Monday, February 22, 2016

Melville at the Paper Mill


Winding along at the bottom of the gorge is a dangerously narrow wheel-road, occupying the bed of a former torrent. Following this road to its highest point, you stand as within a Dantean gateway. From the steepness of the walls here, their strangely ebon hue, and the sudden contraction of the gorge, this particular point is called the Black Notch. The ravine now expandingly descends into a great, purple, hopper-shaped hollow, far sunk among many Plutonian, shaggy-wooded mountains. By the country people this hollow is the called Devil's Dungeon. Sounds of torrents fall on all sides upon the ear. These rapid waters unite at last in one turbid, brick-colored stream, boiling through a flume among enormous boulders. They call this strange-colored torrent Blood River. Gaining a dark precipice it wheels suddenly to the west, and makes one maniac spring of sixty feet into the arms of a stunted wood of gray-haired pines, between which it thence eddies on its further way down to the invisible lowlands.
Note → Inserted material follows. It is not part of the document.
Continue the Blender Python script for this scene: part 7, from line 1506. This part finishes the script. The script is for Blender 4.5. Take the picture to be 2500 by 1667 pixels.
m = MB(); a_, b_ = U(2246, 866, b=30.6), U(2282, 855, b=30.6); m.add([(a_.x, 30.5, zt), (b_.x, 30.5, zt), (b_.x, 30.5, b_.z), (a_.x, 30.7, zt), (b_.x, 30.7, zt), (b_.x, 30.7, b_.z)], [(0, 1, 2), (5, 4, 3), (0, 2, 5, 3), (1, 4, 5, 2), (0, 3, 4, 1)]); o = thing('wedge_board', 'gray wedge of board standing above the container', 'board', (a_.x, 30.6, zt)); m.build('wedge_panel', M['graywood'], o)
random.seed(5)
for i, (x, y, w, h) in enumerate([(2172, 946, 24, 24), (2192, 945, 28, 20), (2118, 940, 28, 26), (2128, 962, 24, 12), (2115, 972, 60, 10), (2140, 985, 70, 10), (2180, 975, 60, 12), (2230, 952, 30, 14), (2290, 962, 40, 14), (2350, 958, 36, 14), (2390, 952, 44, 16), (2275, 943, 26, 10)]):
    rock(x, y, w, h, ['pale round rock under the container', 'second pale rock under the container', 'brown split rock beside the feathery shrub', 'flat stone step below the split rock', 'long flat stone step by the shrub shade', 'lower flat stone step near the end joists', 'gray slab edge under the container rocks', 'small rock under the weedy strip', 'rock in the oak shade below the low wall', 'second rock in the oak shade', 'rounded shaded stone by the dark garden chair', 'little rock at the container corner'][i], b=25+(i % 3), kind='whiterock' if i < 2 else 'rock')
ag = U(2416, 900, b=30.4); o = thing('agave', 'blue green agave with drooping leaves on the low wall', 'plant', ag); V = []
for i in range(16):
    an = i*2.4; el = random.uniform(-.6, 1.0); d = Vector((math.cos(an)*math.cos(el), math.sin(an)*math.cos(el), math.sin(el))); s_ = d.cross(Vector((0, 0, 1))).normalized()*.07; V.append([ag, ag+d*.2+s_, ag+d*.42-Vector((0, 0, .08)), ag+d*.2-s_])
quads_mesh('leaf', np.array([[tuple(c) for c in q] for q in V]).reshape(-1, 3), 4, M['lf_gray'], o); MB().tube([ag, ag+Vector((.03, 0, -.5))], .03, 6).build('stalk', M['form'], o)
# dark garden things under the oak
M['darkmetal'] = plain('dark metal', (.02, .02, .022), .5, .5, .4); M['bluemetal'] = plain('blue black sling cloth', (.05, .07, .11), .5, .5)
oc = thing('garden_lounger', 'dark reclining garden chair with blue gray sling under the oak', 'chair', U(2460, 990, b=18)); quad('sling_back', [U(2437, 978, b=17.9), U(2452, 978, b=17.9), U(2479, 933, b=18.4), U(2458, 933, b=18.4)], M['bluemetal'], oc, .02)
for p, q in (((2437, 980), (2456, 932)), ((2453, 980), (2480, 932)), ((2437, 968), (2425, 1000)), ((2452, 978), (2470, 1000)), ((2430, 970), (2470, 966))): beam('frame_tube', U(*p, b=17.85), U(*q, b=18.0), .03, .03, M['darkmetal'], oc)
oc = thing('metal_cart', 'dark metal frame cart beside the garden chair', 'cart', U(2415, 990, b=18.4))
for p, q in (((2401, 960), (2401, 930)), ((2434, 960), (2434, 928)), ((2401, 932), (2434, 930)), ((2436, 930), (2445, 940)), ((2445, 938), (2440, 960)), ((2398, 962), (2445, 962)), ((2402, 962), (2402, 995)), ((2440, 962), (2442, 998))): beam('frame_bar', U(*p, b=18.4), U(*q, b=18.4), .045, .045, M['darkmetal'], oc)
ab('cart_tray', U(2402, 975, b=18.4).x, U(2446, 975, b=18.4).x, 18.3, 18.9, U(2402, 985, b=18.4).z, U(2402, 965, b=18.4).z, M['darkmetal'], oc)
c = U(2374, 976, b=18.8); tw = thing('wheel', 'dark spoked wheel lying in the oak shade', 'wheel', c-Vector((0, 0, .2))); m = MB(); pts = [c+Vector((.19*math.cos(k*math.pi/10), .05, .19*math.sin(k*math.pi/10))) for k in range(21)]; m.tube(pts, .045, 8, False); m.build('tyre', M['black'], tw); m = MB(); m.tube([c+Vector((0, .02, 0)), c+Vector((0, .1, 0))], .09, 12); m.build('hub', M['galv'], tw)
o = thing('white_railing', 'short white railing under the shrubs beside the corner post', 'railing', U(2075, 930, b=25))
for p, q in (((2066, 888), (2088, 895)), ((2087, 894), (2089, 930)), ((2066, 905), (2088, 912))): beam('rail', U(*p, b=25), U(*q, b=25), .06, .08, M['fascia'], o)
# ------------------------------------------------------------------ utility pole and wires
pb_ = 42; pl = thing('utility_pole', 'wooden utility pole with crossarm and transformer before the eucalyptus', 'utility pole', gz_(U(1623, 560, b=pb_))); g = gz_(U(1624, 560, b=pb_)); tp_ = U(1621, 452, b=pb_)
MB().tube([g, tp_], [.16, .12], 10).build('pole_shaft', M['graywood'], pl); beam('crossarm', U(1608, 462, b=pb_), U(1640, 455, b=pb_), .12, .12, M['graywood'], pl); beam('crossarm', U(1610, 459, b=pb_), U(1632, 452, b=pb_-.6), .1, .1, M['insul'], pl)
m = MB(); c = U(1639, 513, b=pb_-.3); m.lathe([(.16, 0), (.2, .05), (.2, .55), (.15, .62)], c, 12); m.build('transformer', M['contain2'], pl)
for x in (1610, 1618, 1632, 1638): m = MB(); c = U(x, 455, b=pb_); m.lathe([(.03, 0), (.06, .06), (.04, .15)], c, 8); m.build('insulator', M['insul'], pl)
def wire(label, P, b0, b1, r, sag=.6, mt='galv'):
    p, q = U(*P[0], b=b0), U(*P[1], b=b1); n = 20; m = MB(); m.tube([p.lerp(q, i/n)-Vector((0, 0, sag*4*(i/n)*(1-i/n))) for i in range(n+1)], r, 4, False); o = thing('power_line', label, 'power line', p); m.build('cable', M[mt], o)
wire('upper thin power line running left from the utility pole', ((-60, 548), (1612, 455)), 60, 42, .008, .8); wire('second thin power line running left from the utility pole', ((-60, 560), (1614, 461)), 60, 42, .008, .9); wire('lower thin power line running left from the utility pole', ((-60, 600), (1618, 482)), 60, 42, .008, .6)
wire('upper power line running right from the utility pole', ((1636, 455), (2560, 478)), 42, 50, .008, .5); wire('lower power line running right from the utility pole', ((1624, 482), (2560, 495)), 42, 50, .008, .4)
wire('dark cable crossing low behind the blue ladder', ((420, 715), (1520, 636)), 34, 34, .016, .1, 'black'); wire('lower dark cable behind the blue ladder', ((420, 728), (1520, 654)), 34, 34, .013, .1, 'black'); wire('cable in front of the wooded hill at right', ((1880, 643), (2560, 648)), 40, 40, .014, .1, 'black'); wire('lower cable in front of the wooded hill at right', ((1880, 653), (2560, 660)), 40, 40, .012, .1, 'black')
— Herman Melville, "The Paradise of Bachelors and the Tartarus of Maids" (emphasis added)
Herman Melville, we are told by biographer Hershel Parker, made an excursion to Carson's Old Red Mill in Dalton, Massachusetts in January 1851 in order to obtain "a sleigh-load of paper." One result was the writing of a curious narrative diptych, the second (and far more interesting) half of which — "The Tartarus of Maids" — is devoted to the narrator's fictional passage across a landscape of deep snow in order to procure supplies for his mail-order seed business from a paper factory near the aptly-named "Woedolor Mountain." It's an extraordinary (and extraordinarily odd) piece of bravura writing, marked by obsessive and blatantly allegorical use of color imagery and swirling with affinities not only to other Melville works and those of his contemporaries, but also to things as far afield as Kafka's "In the Penal Colony" and The Castle and Fritz Lang's silent-film masterpiece Metropolis.

Until around the beginning of the 19th century, paper was handcrafted in small workshops. The invention and perfection of the Fourdrinier Machine changed all that, and by Melville's time a paper mill had become, at least in his eyes, a monstrous inhuman industrial machine, "menially served" by a chilly host of pale, spectral virgins who, like their product, were spotless, blank sheets themselves:
At rows of blank-looking counters sat rows of blank-looking girls, white folders in their blank hands, all blankly folding blank paper.
The Carson's mill was acquired, even before Melville's visit, by the Crane & Co. stationery company, which still exists and which operates a museum in Dalton dedicated to the history of papermaking. Lothar Müller's White Magic: The Age of Paper, among its other rewards, includes a quite interesting discussion of the Melville story.

2 comments:

Michael Leddy said...

"Blankly folding blank paper": that's great.

Have you been to the Crane Museum? We were there some years ago, on a day or at an hour when the museum was closed. They opened for us anyway (someone was working inside, I think) and gave us a private tour, and a pad of "blank paper" for each family member. I had no idea that Melville was in the backstory (or if I once did, I'd forgotten).

Chris said...

I have not been, but I'd like to go. There are some other papermaking-related sites within an hour or two of us, so it might make an interesting themed excursion (interesting for me, at least!). I think the Crane museum has very limited opening hours.